BRITAIN'S OBLIGATION

"Britain is the one leaving, they have an obligation to try and design unique solutions.... We cannot have a physical border on the island of Ireland again that creates barriers between communities," Coveney said.

"We cannot and will not support that and nor will the European Union," he said, adding that Britons wanted to avoid a hard border too. "The problem is that the solutions to actually get us there so far haven't been convincing."

Negotiations to extricate Britain from the EU have seen a slow start and Brussels has repeatedly warned that time is running out to answer complex questions before Britain is due to leave in March, 2019.
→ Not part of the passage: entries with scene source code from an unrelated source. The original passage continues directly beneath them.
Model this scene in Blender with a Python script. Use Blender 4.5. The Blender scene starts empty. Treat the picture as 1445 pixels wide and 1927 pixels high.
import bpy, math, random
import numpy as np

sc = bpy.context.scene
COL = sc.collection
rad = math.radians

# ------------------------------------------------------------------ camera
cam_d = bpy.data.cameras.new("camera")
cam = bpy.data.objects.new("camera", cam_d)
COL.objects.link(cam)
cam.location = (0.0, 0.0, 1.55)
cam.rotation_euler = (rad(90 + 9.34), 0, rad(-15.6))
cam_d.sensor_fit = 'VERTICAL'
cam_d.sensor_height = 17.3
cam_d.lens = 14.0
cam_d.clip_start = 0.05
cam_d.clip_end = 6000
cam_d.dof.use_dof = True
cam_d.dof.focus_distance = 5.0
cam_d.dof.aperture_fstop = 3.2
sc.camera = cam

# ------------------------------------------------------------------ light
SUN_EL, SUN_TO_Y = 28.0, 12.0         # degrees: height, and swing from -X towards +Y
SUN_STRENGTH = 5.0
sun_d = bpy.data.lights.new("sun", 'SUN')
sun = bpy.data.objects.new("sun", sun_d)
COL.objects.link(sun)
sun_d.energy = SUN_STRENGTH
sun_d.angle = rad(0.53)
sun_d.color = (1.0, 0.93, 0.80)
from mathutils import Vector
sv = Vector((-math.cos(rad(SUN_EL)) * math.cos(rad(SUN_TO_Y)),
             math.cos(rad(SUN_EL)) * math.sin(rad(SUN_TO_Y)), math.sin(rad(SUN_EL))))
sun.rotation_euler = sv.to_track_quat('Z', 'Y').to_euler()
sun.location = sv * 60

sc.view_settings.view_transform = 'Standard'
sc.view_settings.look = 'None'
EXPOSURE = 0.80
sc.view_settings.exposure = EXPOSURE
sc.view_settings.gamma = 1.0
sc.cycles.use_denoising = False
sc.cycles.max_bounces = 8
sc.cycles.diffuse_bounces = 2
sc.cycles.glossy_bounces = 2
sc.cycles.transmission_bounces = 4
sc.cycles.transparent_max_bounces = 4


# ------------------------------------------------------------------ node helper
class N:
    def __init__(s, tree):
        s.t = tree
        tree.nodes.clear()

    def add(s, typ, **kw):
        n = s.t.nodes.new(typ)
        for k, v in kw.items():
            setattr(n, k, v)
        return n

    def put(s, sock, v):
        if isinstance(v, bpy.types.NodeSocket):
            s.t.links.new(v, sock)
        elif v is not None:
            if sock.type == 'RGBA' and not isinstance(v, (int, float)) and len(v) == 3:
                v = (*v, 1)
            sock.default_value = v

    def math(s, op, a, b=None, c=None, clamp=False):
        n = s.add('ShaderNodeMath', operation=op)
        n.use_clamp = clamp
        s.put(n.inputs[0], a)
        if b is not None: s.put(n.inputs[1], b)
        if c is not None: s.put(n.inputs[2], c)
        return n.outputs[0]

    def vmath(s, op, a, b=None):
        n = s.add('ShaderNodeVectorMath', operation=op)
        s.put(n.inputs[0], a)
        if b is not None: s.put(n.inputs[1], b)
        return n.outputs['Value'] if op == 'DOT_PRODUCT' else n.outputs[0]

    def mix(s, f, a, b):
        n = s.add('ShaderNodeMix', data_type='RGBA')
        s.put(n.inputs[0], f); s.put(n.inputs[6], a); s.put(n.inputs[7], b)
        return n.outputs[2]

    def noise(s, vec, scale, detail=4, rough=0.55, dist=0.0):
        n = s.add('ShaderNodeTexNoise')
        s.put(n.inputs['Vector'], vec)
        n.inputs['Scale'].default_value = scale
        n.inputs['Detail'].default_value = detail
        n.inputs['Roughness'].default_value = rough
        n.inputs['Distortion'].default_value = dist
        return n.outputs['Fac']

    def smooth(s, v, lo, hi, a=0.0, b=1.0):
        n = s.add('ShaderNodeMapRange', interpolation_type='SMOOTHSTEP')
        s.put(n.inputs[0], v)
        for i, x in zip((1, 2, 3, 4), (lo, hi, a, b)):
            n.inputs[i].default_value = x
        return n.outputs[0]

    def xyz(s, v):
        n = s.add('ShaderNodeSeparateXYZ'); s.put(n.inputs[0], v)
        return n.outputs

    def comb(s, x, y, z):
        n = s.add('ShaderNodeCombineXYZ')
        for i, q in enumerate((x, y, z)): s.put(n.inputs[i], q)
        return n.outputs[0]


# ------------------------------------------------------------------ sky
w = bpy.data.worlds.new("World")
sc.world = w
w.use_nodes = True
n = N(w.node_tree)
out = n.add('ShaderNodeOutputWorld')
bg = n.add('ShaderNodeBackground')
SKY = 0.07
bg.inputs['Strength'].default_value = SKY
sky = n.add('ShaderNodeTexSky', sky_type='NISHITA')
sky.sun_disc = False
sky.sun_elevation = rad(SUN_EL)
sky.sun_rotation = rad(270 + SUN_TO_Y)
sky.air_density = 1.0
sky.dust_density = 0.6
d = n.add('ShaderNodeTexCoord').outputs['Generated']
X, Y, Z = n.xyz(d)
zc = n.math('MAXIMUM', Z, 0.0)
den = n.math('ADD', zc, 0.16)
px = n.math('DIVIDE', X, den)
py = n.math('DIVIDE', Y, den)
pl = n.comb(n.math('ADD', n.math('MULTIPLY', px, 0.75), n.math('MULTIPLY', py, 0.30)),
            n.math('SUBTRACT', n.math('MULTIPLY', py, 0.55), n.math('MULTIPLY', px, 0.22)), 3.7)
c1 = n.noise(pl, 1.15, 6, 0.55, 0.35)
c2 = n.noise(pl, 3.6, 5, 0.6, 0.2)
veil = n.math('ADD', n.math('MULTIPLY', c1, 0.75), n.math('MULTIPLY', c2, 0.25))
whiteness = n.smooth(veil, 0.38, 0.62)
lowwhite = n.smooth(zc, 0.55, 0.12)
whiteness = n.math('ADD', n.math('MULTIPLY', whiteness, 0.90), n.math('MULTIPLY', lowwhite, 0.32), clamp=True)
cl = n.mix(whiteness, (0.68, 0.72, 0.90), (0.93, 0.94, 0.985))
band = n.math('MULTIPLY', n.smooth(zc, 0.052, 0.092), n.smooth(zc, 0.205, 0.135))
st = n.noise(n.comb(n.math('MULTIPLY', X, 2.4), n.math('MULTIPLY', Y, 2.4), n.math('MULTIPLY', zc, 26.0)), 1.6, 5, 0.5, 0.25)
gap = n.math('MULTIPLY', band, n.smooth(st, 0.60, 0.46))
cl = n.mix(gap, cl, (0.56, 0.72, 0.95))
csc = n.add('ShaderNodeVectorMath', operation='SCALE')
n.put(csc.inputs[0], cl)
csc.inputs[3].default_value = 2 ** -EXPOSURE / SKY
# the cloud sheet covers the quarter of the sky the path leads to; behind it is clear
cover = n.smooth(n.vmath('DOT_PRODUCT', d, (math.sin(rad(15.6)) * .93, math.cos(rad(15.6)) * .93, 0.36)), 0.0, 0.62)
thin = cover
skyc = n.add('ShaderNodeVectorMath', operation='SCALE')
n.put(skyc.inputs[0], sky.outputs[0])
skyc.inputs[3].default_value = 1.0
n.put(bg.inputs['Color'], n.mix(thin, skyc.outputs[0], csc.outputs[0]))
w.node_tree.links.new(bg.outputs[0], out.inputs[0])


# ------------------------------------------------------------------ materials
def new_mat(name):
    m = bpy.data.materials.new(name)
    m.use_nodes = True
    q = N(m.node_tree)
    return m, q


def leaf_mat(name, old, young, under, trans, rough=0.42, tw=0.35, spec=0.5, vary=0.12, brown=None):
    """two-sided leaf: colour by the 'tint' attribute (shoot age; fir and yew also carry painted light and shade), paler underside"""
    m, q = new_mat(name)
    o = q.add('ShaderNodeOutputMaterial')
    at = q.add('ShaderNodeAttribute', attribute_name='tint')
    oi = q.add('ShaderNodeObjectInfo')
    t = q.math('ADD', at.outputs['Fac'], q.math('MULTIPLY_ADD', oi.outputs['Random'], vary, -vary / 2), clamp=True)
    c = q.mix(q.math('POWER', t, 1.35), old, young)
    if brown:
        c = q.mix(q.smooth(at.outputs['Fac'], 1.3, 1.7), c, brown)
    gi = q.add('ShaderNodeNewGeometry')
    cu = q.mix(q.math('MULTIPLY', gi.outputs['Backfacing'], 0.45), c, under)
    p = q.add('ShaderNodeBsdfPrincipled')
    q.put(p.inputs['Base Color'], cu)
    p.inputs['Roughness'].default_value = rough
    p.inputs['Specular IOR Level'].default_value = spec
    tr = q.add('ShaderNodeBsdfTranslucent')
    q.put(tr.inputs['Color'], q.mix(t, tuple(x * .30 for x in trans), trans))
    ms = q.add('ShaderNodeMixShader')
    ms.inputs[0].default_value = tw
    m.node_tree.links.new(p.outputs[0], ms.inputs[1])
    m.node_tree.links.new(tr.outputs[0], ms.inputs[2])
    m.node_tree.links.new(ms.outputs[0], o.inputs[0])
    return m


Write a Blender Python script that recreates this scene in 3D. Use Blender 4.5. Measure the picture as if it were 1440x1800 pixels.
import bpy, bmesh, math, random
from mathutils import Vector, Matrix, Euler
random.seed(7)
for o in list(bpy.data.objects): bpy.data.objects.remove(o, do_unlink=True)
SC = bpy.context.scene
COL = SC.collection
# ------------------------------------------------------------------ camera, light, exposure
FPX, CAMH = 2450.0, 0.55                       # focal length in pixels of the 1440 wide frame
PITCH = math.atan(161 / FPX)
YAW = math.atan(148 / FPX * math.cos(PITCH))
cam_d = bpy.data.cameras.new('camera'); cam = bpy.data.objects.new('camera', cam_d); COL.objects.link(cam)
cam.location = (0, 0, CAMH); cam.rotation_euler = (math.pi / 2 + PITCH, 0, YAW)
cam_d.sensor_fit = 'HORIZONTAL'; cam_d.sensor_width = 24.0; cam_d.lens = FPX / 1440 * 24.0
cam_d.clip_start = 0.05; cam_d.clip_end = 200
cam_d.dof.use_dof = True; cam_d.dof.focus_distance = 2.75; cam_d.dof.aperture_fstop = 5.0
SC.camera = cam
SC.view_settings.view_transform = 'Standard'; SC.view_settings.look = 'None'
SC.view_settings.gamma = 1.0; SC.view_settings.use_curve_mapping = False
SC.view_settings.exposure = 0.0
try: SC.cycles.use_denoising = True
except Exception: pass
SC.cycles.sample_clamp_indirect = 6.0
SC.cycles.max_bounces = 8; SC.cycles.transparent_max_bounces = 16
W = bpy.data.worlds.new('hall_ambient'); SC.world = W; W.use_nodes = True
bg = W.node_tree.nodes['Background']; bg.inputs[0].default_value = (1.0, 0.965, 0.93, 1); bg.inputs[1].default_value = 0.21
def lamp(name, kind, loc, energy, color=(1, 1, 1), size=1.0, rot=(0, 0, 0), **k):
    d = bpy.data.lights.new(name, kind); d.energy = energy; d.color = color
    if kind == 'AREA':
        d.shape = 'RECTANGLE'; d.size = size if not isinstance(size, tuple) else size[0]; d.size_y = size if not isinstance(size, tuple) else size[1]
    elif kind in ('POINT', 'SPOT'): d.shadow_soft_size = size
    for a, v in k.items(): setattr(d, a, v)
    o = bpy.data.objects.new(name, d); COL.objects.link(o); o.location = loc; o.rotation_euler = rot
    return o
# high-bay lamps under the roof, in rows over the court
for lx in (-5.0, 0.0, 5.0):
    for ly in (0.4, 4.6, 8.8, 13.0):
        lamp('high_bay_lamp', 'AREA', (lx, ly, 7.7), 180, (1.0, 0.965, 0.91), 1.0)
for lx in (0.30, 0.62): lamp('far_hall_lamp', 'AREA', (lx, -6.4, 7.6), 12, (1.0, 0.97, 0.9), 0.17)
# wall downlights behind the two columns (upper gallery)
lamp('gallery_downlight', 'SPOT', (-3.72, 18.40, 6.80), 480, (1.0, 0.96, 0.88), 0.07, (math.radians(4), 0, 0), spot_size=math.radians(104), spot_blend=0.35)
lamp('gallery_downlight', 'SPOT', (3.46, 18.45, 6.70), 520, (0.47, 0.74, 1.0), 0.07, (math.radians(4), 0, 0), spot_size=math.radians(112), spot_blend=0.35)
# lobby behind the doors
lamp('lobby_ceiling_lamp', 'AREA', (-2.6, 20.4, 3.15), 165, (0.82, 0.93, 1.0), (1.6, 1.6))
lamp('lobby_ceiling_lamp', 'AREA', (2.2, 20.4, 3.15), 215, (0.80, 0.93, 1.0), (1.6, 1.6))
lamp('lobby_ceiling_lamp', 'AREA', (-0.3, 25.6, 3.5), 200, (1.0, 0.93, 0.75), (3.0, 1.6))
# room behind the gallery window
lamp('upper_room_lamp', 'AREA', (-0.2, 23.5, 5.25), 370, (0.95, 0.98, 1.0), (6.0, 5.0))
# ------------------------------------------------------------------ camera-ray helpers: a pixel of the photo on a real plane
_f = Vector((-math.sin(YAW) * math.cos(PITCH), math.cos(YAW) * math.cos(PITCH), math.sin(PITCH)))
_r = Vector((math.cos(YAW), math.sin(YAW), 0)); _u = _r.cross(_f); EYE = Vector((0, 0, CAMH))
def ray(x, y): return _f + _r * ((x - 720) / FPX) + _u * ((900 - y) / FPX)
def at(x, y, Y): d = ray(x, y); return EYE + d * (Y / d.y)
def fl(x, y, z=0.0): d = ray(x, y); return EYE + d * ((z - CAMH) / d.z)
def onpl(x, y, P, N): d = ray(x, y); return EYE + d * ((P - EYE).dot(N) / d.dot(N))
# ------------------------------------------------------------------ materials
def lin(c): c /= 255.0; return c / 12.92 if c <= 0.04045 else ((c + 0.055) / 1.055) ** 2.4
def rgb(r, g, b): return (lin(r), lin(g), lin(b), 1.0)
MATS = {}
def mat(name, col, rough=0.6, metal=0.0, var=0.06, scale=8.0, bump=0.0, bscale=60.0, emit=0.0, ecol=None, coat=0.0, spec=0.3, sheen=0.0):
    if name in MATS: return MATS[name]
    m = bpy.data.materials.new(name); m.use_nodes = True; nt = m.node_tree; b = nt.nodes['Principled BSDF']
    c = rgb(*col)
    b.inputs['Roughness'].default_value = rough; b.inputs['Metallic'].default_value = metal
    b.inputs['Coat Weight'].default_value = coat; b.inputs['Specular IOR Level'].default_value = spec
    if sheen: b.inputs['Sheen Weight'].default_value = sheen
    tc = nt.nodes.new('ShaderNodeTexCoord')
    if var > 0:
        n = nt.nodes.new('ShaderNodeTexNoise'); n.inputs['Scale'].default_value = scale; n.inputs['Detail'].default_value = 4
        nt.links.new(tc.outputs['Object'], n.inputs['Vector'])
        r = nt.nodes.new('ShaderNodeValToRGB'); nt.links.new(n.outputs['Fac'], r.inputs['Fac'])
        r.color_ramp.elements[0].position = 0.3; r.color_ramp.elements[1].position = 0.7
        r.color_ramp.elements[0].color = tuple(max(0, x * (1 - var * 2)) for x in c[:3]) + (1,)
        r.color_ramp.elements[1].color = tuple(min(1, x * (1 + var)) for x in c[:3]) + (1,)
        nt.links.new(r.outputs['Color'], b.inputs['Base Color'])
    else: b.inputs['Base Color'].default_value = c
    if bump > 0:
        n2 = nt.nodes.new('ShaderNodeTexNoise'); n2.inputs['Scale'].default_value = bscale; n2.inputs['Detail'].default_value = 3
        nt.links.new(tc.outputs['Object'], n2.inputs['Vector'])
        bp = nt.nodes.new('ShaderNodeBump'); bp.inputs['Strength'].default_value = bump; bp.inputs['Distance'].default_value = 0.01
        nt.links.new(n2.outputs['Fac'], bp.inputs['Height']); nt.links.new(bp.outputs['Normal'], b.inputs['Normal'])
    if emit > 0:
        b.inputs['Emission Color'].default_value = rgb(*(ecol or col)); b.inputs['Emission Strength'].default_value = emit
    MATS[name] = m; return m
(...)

The bloc, which will have 27 member states after Brexit, wants to solve key exit issues before opening talks about any future trade cooperation with Britain. London says divorce talks should run in parallel with discussions about future ties.

But, with slow progress on agreeing Britain's divorce bill, ensuring expatriates' rights and deciding on the Irish border, the EU now doubts it will give a green light in October for starting talks about the post-Brexit order, as had been planned.

The EU worries London may try to use the Irish border as a template for a broader trade pact with the EU after Brexit. It believes Britain's proposals risk affecting the bloc's single market and customs union.

The European Parliament's chief Brexit speaker, Guy Verhofstadt, dismissed Britain's plans for an "invisible border" as surreal.

"We are nowhere on border issues," one senior EU official said.

But, asked if he was confident that Britain would get a deal with the EU, Johnson said in Tallinn: "Absolutely, with rock solid confidence."

He reiterated London's stance that the divorce talks should run together with discussion about the post-Brexit relationship.

"Article 50 makes it very clear that the discussion about the exit of a country must be taken in context with discussion of the future arrangements. And that's what we're going to do," he said.